The UK has been harshly criticised by former British Prime ministers, EU figures, as well as senior US politicians for proposing a domestic bill that would break an international treaty (with the same countries you’re trying to negotiate a new deal with in a tight timeframe, too).

Although Irish government is concerned by these developments - as Minister Simon Coveney showed in a fiery exchange with Andrew Marr - the approach to this Bill is to sit back and see what happens with it as it passes through the House of Commons and House of Lords.

What it says

The draft law is intended to ensure free trade across England, Scotland, Wales and Northern Ireland after Brexit.

But it would give a British minister the power to unilaterally regulate UK State aid within Northern Ireland – a violation of the Protocol in the Withdrawal Agreement which says it must liaise with the EU over any State aid that needs to be awarded.

Northern Ireland Secretary Brandon Lewis admitted in the House of Commons that the bill “does break international law in a very specific and limited way”.

Johnson says the powers are needed only if the EU goes through with threats to impose custom and regulatory checks on certain types of trade going from Great Britain to Northern Ireland.

Johnson famously called checks on live animal and agri-food products going from Great Britain to Northern Ireland a food ‘blockade’ – but the Irish government has repeatedly corrected this. 

As Minister for Foreign Affairs and Trade Simon Coveney said: “What is agreed in the Withdrawal Agreement and in the Protocol is that there will be limited checks on goods coming from GB into Northern Ireland, because there is an agreement to prevent the need for physical border infrastructure on the island of Ireland.”

What happened this week

This week, MPs proposed amendments to the Internal Markets Bill. One, proposed by the British government’s backbench MPs, was passed.

The only difference it makes would be to give MPs the power to approve the date on which these powers to override the Withdrawal Agreement come into effect (MPs love emphasising the power of Parliament versus the government of the day).

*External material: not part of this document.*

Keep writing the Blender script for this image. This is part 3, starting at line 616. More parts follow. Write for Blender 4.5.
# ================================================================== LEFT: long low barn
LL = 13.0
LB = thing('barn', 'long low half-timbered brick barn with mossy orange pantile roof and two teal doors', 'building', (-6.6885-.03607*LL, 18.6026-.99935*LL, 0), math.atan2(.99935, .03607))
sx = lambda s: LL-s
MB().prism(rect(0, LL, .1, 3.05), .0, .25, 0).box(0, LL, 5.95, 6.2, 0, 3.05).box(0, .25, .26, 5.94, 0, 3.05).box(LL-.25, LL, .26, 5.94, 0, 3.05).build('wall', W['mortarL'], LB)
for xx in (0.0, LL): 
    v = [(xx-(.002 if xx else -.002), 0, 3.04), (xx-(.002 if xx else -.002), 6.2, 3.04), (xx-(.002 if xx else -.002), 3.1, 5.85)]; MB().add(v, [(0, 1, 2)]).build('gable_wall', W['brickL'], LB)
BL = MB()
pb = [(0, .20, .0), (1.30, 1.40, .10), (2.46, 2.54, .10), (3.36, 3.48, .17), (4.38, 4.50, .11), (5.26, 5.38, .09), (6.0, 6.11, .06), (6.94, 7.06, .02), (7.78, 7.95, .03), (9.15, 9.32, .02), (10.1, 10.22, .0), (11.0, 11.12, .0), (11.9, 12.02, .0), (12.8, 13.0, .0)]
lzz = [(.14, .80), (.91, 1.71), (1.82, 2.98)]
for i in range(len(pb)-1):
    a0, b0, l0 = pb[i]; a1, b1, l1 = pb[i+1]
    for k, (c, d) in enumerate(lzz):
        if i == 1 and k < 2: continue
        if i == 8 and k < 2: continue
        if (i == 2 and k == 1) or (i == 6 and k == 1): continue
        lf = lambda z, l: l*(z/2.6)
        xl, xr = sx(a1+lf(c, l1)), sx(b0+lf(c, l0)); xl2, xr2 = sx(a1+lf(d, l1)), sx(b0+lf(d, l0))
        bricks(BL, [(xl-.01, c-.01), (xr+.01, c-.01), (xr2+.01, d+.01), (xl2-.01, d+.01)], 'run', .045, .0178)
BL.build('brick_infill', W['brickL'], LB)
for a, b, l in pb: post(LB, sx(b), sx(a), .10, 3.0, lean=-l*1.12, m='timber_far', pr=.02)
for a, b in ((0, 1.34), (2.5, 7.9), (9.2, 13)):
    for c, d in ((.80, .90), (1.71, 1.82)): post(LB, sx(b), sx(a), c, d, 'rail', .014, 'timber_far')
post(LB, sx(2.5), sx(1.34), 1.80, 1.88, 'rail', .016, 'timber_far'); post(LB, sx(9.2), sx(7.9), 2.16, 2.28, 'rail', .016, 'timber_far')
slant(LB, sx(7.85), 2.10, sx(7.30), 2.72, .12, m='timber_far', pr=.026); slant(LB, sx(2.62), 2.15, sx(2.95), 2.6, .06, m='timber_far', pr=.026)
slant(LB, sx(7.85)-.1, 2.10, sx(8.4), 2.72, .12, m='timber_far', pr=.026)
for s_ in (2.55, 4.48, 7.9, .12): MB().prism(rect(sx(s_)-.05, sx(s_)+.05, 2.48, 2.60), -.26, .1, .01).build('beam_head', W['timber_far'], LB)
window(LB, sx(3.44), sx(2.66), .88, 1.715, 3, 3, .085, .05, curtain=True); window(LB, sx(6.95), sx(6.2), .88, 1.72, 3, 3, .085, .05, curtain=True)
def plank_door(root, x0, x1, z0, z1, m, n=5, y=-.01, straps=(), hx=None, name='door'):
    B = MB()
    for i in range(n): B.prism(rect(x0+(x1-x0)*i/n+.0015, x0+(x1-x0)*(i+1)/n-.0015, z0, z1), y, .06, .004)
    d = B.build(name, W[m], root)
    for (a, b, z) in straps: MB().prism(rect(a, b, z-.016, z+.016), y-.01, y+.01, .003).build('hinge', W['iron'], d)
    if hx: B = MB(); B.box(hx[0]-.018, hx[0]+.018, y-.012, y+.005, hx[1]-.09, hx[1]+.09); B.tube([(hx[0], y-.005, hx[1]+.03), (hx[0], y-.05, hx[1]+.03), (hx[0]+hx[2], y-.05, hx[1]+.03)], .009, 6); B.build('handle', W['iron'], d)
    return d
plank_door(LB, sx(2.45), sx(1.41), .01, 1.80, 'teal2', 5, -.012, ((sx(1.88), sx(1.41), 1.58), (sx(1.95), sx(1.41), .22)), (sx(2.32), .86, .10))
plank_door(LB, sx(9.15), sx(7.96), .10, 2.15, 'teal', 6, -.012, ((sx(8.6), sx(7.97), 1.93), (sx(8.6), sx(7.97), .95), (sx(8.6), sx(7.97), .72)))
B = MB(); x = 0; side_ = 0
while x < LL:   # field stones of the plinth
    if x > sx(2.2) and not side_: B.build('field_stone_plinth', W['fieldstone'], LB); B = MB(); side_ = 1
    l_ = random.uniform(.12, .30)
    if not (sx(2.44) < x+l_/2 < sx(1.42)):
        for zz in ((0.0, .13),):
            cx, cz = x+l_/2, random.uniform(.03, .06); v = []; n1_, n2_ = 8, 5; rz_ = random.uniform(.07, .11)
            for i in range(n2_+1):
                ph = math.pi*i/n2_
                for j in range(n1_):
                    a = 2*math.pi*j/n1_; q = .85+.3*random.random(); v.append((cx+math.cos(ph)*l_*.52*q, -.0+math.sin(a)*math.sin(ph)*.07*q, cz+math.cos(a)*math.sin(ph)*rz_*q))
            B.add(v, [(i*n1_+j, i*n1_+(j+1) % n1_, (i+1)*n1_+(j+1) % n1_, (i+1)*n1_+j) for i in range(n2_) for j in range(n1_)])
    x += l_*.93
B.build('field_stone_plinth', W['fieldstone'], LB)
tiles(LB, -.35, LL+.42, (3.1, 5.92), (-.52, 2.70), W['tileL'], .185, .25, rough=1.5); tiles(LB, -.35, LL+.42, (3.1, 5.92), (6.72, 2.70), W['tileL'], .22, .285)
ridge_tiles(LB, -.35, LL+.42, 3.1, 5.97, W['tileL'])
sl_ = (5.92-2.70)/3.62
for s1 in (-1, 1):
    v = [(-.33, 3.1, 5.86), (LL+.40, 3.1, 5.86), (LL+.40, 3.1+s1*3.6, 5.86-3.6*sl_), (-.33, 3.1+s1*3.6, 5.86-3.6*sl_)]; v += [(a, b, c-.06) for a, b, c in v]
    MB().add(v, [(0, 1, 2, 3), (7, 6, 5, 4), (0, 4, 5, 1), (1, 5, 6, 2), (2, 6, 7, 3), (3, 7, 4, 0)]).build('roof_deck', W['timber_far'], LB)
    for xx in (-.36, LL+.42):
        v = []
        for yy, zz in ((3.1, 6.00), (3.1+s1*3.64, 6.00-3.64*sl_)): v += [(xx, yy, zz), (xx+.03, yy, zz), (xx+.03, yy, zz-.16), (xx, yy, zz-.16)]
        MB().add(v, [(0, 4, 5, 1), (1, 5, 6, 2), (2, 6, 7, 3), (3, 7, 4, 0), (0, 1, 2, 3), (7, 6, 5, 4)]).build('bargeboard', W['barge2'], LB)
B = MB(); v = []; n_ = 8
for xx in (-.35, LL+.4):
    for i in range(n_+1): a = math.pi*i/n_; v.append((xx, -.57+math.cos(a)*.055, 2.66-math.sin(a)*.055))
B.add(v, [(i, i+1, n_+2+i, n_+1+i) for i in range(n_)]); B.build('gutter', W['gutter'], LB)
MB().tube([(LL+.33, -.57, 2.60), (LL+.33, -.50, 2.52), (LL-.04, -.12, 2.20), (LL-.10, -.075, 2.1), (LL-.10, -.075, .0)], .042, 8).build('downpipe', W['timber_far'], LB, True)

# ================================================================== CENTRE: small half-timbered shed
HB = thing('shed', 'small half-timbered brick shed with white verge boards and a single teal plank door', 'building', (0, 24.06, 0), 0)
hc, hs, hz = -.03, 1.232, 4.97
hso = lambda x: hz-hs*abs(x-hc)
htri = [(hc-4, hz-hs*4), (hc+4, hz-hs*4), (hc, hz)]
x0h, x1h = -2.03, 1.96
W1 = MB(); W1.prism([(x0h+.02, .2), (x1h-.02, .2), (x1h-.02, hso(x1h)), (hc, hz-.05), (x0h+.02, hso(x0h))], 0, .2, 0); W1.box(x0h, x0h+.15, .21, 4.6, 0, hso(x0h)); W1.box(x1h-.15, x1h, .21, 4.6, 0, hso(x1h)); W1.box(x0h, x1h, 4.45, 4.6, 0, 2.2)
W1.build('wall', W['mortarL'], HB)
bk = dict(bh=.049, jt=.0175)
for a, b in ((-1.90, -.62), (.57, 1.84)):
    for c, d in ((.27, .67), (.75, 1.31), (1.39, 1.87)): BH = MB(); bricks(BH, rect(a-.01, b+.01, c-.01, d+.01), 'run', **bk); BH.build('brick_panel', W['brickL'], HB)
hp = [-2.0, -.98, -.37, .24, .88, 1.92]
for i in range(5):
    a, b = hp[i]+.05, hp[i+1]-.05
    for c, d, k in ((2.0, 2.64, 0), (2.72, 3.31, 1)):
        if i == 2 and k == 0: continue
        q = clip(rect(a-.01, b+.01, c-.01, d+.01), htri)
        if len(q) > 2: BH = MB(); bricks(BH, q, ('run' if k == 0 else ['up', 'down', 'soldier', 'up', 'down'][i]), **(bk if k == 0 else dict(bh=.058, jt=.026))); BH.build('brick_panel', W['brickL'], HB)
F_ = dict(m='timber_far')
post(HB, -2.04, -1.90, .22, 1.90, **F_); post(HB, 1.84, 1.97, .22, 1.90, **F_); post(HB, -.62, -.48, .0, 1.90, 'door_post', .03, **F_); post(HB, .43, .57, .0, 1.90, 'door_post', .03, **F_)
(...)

Coveney has already said that this amendment is not enough to ease Ireland’s and the European Union’s concerns, and wants the full implementation of the Withdrawal Agreement before any EU-UK trade treaty is signed.

Senior Tory MP Bob Neill, who led the threatened rebellion of Tory MPs who oppose the bill, said the new amendment, which would restrict the powers’ use, made “the best of a bad job”.

“It’s not where I wanted to be, but in the interests of the country it’s right that we do get a proper functioning, working set of rules to enhance and improve the internal market within the UK,” he said during Tuesday’s debate.

On Thursday, Attorney General Suella Braverman was quizzed over her approval of the Bill, and called her Opposition counterpart unpatriotic, “emotional” and “illogical” for suggesting otherwise.

What happens next

The bill will now receive further debate in the Commons early next week, ahead of a vote on Tuesday on whether it should progress to the upper House of Lords for weeks of scrutiny there before becoming law.

There is some suggestion that the Bill could be stalled, and left suspended in the process awaiting the outcome of the trade negotiations.

If the British team get what they want from trade negotiations, particularly around State aid, they’ll most likely withdraw the bill. If they don’t, the threat remains on the table (like Johnson’s favoured sword-of-Damocles metaphor).

The EU has demanded Britain withdraw the clauses in the bill that conflict with the Withdrawal Agreement or it could face legal action, and Minister Simon Coveney has said there will be no trade agreement while the threat of that Bill remains.